Nelle intenzioni iniziale non c’era l’idea di cercare opere queer, così come una location che richiamasse l’arte queer. Noi volevamo uno spazio incentrato sul corpo, pensando a una palestra o un centro benessere. Abbiamo fatto quindi tanta ricerca su Milano per cercare lo spazio adatto. Il problema è che tutti i posti che trovavamo erano inaccessibili economicamente, non accoglievano certi progetti, a livello di spazio erano molto piccoli oppure organizzati in modo tale per cui era molto difficile accogliere un flusso di persone elevato. La scelta è stata dettata, in primis, dal concept sul corpo, in secundis, da esigenze pratiche e funzionali. Il lavoro in sé e per sé è da dove parte tutto. Non ci soffermiamo sull’orientamento sessuale degli artisti scegliendo tatticamente il loro intervento, guardiamo al lavoro: che poi quest’ultimo sia frutto di una ricerca personale è un altro discorso. In merito a questa domanda possiamo citarti due esempi lampanti: per Look At me 1 abbiamo deciso di coinvolgere Michele Rizzo, artista completamente estraneo al mondo di strip club eterosessuali, perché ci interessava la sua ricerca sul corpo in movimento e sullo sguardo (erotico e non). Allo stesso tempo per questo ultimo capitolo andiamo ad inserire in una sauna gay un’artista come Beatrice Favaretto, anche qui completamente fuori target con il pubblico usuale dello spazio, perché il suo lavoro (i video Miss Italia e Liquid Sounds) ricontestualizza il corpo come campo di investigazione identitaria, a prescindere dal genere.
Il nostro lavoro consiste nell’andare al di là di certe distinzioni o etichette, proprio partendo dal lavoro artistico, che non ha confini.

Tommaso Ottomano, Body.

Qual è lo stato di salute dell’arte contemporanea su Milano, almeno secondo la vostra esperienza con Look at Me?

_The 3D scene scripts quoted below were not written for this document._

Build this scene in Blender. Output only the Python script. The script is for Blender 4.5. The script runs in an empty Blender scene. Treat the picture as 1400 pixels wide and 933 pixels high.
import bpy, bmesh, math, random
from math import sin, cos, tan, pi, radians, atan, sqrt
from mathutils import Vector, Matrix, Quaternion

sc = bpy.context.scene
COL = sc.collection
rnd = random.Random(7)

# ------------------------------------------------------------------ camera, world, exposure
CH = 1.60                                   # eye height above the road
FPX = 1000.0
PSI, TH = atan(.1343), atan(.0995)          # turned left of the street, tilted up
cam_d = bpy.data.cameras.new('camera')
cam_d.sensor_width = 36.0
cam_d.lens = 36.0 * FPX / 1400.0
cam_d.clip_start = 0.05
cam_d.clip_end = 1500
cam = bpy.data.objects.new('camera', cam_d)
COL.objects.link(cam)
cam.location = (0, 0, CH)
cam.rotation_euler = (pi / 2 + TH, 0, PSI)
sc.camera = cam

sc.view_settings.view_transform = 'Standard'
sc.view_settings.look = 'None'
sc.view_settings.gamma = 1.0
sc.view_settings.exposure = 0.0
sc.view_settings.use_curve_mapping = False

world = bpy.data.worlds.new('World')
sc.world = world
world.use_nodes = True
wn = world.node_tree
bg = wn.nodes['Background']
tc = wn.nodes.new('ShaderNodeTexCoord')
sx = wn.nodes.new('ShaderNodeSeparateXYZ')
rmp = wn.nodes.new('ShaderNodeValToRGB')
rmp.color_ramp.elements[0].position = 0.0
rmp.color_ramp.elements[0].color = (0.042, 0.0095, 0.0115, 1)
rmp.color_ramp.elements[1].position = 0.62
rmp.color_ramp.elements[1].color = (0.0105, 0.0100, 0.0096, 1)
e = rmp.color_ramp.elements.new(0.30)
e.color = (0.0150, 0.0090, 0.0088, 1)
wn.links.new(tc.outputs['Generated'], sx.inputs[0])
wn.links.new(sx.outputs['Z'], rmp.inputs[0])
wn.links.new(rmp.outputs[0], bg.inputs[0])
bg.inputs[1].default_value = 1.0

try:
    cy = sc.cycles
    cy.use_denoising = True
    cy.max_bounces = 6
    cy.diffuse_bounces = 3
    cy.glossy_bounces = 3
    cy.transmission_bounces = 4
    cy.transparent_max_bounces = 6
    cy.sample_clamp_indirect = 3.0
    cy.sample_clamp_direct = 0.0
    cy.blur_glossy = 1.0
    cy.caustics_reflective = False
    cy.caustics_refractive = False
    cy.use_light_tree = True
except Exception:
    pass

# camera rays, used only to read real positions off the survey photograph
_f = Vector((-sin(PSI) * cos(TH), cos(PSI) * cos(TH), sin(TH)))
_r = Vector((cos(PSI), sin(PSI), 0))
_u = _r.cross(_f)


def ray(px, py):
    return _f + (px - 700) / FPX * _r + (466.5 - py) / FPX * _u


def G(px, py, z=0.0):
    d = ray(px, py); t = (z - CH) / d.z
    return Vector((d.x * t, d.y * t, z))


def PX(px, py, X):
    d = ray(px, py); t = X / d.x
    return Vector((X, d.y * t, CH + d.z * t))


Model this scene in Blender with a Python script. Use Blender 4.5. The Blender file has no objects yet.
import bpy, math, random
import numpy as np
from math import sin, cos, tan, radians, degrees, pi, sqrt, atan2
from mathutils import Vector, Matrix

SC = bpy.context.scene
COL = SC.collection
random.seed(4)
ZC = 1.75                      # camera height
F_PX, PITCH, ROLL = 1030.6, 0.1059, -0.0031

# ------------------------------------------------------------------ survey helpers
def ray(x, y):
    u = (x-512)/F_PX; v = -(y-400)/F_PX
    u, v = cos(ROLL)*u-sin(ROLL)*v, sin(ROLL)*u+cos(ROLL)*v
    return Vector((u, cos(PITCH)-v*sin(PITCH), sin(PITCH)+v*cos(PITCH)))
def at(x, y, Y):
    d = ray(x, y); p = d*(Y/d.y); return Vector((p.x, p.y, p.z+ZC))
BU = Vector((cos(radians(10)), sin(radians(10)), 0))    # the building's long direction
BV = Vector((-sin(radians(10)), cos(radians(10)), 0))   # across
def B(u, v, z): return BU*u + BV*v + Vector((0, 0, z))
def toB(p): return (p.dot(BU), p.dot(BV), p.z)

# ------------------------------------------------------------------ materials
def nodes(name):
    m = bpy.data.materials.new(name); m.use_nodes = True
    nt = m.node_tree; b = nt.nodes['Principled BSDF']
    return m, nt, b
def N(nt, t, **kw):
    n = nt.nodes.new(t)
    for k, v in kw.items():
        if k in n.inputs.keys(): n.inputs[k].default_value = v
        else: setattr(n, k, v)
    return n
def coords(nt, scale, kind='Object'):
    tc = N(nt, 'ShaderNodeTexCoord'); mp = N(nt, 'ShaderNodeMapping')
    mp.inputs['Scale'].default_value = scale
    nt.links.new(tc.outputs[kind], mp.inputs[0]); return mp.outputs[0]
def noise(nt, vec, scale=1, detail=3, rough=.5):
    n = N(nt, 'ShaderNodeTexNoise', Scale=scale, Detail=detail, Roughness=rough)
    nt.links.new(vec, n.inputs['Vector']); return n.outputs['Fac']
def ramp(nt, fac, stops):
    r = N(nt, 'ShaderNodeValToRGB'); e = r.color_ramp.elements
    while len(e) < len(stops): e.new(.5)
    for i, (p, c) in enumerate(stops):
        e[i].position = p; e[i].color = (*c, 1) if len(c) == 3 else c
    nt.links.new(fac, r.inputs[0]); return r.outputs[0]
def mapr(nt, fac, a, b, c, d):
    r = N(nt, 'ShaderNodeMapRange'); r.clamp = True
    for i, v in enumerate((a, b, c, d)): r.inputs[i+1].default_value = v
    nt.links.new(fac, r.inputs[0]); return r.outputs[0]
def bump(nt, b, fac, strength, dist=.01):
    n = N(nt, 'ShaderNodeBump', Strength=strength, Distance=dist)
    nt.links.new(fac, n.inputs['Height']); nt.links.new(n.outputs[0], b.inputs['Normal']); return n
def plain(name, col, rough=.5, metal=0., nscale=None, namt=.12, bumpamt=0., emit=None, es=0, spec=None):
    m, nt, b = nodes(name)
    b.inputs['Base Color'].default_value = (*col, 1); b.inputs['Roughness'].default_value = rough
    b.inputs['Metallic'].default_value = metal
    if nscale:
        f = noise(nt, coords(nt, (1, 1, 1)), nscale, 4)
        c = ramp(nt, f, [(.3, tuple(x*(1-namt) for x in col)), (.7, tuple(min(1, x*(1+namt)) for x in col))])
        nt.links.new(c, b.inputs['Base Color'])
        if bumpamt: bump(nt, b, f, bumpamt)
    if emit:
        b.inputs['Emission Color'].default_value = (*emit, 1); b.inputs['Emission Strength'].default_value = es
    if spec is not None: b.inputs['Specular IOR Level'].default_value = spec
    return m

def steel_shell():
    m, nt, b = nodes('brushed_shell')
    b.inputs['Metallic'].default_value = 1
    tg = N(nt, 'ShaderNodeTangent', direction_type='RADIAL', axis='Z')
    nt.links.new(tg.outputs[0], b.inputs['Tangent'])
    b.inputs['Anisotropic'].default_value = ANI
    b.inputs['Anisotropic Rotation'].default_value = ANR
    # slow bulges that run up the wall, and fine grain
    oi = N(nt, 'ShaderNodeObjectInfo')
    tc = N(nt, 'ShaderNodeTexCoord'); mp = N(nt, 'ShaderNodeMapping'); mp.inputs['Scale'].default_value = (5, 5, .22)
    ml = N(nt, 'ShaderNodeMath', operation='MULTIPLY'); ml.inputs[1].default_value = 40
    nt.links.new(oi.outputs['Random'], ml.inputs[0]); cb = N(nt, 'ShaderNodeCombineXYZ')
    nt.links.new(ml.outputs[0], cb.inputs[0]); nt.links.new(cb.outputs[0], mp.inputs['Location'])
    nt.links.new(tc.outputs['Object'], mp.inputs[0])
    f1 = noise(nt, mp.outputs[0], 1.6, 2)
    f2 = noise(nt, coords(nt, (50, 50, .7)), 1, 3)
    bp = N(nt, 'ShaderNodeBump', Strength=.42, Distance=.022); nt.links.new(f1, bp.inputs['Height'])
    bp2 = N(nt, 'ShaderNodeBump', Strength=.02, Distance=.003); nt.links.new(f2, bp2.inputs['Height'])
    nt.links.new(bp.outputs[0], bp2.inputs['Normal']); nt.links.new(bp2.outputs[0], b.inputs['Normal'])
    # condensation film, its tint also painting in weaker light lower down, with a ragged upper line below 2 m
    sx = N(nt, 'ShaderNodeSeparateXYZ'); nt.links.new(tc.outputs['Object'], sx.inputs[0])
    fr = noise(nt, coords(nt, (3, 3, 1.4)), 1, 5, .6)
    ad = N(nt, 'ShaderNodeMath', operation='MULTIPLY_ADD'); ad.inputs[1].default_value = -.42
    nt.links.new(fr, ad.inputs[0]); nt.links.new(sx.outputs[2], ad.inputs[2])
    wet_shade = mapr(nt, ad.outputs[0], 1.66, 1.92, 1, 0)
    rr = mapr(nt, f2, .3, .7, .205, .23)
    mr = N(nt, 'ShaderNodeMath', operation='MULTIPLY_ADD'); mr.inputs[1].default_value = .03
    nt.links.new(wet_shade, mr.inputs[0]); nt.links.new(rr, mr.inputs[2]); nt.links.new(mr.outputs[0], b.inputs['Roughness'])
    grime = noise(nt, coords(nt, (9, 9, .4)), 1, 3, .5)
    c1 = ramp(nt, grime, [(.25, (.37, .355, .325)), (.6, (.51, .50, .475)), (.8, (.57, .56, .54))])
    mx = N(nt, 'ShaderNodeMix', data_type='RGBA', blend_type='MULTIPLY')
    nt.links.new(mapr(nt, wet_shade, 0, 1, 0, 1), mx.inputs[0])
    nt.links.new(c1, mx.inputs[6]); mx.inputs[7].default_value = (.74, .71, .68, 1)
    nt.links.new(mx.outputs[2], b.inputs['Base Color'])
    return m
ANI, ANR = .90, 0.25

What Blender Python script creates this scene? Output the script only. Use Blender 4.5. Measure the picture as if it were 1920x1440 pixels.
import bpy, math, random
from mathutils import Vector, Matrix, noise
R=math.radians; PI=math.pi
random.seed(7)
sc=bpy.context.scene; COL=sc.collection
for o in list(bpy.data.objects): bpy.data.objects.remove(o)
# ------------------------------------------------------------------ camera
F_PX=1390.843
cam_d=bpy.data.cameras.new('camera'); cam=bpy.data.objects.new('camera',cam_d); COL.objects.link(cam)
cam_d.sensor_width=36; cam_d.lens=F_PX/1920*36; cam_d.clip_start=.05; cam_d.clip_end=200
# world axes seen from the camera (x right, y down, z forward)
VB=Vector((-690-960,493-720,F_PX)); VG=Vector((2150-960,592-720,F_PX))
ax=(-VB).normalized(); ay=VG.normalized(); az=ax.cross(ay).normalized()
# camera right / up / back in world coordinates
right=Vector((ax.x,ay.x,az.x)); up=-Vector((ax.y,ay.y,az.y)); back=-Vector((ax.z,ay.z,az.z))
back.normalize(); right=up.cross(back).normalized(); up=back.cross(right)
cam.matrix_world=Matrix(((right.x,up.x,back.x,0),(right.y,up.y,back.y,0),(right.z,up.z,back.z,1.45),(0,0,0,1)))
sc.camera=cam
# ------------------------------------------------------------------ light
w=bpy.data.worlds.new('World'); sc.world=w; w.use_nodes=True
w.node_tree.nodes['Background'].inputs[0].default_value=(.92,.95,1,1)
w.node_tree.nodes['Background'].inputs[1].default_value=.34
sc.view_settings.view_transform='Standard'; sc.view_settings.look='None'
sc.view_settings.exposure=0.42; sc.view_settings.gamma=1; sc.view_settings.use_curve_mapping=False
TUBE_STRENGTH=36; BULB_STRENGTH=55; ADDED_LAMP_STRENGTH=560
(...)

Al momento sentiamo che i visitatori abbiano un grande bisogno di partecipazione e coinvolgimento durante le mostre. Per la prima Look at Me, ad esempio, erano vietate le fotografie per salvaguardare il lavoro delle stripper e questo ha innescato nella mente di chi ne faceva parte un grande senso di comunità, unicità e rispetto. Il nostro pubblico è partecipe di un evento in cui il contesto, la musica del dj set, alternata alle performance e la visione delle opere d’arte, gli permette di vivere un momento speciale e di sentirsi a suo agio. Un altro modo in cui cerchiamo di contrastare questo clima di apparente insoddisfazione che notiamo nella città è invitando artisti internazionali. Due tra quelli invitati per Look at Me vol III vengono dalla Francia e dall’Olanda. Lelo, uno dei brand che ci sponsorizza, è anch’esso internazionale, con sede in Svezia. Speriamo che Milano torni ad essere sede di tanti spazi indipendenti fondati da giovani e che torni la frenesia nel fare arte, ma con una nuova visione, anche attenta all’aspetto economico, perché troppo spesso sentiamo parlare di artisti che non vengono pagati o progetti che non vengono portati a termine per via del poco budget a disposizione. Bisogna che si inizi a guardare al fare arte – sia come pratica artistica che come progetto curatoriale – come un lavoro a tutti gli effetti.